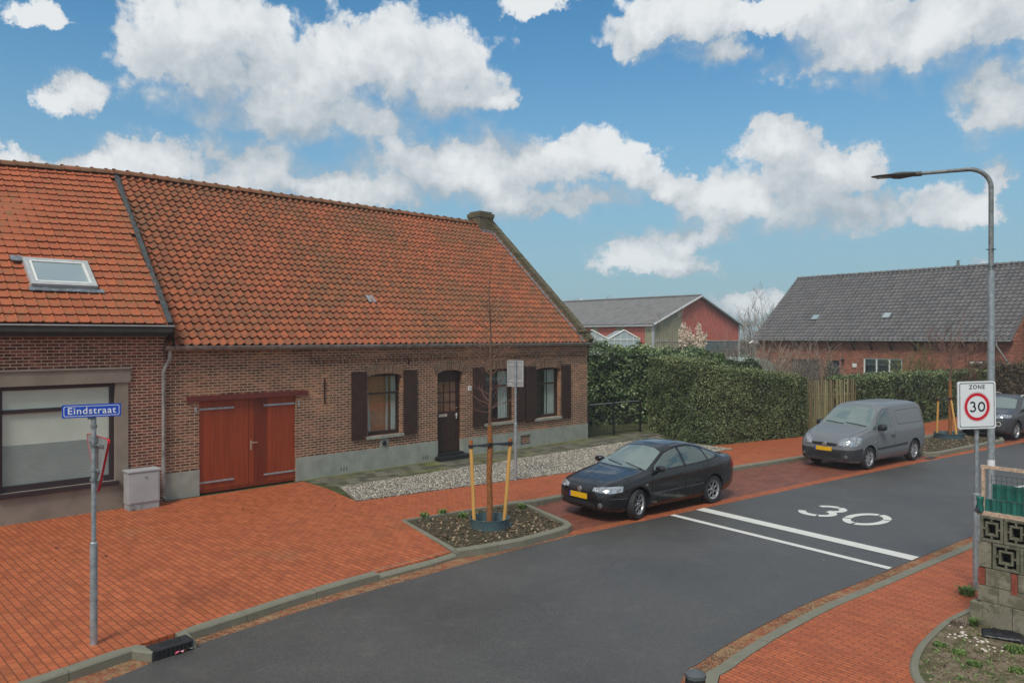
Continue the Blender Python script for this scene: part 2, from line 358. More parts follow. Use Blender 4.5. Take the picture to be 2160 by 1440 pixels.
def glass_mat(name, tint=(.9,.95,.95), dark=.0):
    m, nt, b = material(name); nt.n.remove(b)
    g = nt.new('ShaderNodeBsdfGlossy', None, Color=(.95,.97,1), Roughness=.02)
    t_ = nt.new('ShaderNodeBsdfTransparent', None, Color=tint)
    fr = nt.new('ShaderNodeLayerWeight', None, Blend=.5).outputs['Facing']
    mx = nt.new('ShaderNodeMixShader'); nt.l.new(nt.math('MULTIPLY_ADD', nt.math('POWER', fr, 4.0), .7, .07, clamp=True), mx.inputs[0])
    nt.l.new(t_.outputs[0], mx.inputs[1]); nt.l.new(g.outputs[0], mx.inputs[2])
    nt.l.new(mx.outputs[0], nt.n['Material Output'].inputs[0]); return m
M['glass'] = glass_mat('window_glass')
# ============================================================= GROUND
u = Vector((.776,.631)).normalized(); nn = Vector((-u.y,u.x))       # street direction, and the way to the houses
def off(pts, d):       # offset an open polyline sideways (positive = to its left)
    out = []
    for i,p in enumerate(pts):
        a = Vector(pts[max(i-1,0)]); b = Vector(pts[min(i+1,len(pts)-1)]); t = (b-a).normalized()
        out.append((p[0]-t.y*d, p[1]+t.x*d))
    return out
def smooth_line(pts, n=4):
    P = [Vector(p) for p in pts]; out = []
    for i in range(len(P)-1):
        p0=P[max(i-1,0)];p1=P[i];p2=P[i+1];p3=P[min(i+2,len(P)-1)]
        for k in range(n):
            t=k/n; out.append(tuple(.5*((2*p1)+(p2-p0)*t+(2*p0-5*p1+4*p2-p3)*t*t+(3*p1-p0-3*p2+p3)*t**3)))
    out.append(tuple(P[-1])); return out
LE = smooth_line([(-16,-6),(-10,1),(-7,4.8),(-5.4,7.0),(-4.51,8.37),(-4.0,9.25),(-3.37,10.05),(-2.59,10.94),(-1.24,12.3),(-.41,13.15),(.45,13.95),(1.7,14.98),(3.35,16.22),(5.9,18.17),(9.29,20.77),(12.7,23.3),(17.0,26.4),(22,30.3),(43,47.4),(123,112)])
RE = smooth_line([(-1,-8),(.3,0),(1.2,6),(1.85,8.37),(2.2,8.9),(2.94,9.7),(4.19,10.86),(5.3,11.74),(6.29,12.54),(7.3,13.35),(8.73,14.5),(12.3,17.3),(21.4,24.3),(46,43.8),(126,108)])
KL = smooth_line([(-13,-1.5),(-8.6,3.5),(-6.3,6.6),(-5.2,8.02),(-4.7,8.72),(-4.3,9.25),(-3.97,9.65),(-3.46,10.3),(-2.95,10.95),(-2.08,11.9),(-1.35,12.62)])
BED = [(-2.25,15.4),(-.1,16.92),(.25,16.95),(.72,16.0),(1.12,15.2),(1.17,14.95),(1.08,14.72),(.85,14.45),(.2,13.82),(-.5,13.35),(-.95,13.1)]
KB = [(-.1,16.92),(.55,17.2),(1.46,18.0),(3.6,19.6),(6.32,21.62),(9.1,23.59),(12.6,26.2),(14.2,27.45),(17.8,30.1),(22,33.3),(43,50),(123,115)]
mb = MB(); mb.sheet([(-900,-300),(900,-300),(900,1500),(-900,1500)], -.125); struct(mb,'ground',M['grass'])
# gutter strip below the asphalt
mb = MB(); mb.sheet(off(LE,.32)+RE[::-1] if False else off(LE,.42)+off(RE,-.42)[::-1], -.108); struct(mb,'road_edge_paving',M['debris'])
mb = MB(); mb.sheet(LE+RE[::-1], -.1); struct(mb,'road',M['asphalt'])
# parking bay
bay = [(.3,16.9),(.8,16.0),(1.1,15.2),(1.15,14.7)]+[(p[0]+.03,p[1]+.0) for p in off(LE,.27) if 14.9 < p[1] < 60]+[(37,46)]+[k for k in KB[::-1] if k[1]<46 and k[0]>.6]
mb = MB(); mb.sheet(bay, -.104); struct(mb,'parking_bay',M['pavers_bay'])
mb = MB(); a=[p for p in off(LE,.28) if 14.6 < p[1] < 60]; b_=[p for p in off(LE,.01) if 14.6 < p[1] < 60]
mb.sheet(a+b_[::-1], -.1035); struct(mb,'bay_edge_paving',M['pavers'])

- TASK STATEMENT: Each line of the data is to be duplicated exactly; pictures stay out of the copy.

- COMPLETE OUTPUT:
Continue the Blender Python script for this scene: part 2, from line 358. More parts follow. Use Blender 4.5. Take the picture to be 2160 by 1440 pixels.
def glass_mat(name, tint=(.9,.95,.95), dark=.0):
    m, nt, b = material(name); nt.n.remove(b)
    g = nt.new('ShaderNodeBsdfGlossy', None, Color=(.95,.97,1), Roughness=.02)
    t_ = nt.new('ShaderNodeBsdfTransparent', None, Color=tint)
    fr = nt.new('ShaderNodeLayerWeight', None, Blend=.5).outputs['Facing']
    mx = nt.new('ShaderNodeMixShader'); nt.l.new(nt.math('MULTIPLY_ADD', nt.math('POWER', fr, 4.0), .7, .07, clamp=True), mx.inputs[0])
    nt.l.new(t_.outputs[0], mx.inputs[1]); nt.l.new(g.outputs[0], mx.inputs[2])
    nt.l.new(mx.outputs[0], nt.n['Material Output'].inputs[0]); return m
M['glass'] = glass_mat('window_glass')
# ============================================================= GROUND
u = Vector((.776,.631)).normalized(); nn = Vector((-u.y,u.x))       # street direction, and the way to the houses
def off(pts, d):       # offset an open polyline sideways (positive = to its left)
    out = []
    for i,p in enumerate(pts):
        a = Vector(pts[max(i-1,0)]); b = Vector(pts[min(i+1,len(pts)-1)]); t = (b-a).normalized()
        out.append((p[0]-t.y*d, p[1]+t.x*d))
    return out
def smooth_line(pts, n=4):
    P = [Vector(p) for p in pts]; out = []
    for i in range(len(P)-1):
        p0=P[max(i-1,0)];p1=P[i];p2=P[i+1];p3=P[min(i+2,len(P)-1)]
        for k in range(n):
            t=k/n; out.append(tuple(.5*((2*p1)+(p2-p0)*t+(2*p0-5*p1+4*p2-p3)*t*t+(3*p1-p0-3*p2+p3)*t**3)))
    out.append(tuple(P[-1])); return out
LE = smooth_line([(-16,-6),(-10,1),(-7,4.8),(-5.4,7.0),(-4.51,8.37),(-4.0,9.25),(-3.37,10.05),(-2.59,10.94),(-1.24,12.3),(-.41,13.15),(.45,13.95),(1.7,14.98),(3.35,16.22),(5.9,18.17),(9.29,20.77),(12.7,23.3),(17.0,26.4),(22,30.3),(43,47.4),(123,112)])
RE = smooth_line([(-1,-8),(.3,0),(1.2,6),(1.85,8.37),(2.2,8.9),(2.94,9.7),(4.19,10.86),(5.3,11.74),(6.29,12.54),(7.3,13.35),(8.73,14.5),(12.3,17.3),(21.4,24.3),(46,43.8),(126,108)])
KL = smooth_line([(-13,-1.5),(-8.6,3.5),(-6.3,6.6),(-5.2,8.02),(-4.7,8.72),(-4.3,9.25),(-3.97,9.65),(-3.46,10.3),(-2.95,10.95),(-2.08,11.9),(-1.35,12.62)])
BED = [(-2.25,15.4),(-.1,16.92),(.25,16.95),(.72,16.0),(1.12,15.2),(1.17,14.95),(1.08,14.72),(.85,14.45),(.2,13.82),(-.5,13.35),(-.95,13.1)]
KB = [(-.1,16.92),(.55,17.2),(1.46,18.0),(3.6,19.6),(6.32,21.62),(9.1,23.59),(12.6,26.2),(14.2,27.45),(17.8,30.1),(22,33.3),(43,50),(123,115)]
mb = MB(); mb.sheet([(-900,-300),(900,-300),(900,1500),(-900,1500)], -.125); struct(mb,'ground',M['grass'])
# gutter strip below the asphalt
mb = MB(); mb.sheet(off(LE,.32)+RE[::-1] if False else off(LE,.42)+off(RE,-.42)[::-1], -.108); struct(mb,'road_edge_paving',M['debris'])
mb = MB(); mb.sheet(LE+RE[::-1], -.1); struct(mb,'road',M['asphalt'])
# parking bay
bay = [(.3,16.9),(.8,16.0),(1.1,15.2),(1.15,14.7)]+[(p[0]+.03,p[1]+.0) for p in off(LE,.27) if 14.9 < p[1] < 60]+[(37,46)]+[k for k in KB[::-1] if k[1]<46 and k[0]>.6]
mb = MB(); mb.sheet(bay, -.104); struct(mb,'parking_bay',M['pavers_bay'])
mb = MB(); a=[p for p in off(LE,.28) if 14.6 < p[1] < 60]; b_=[p for p in off(LE,.01) if 14.6 < p[1] < 60]
mb.sheet(a+b_[::-1], -.1035); struct(mb,'bay_edge_paving',M['pavers'])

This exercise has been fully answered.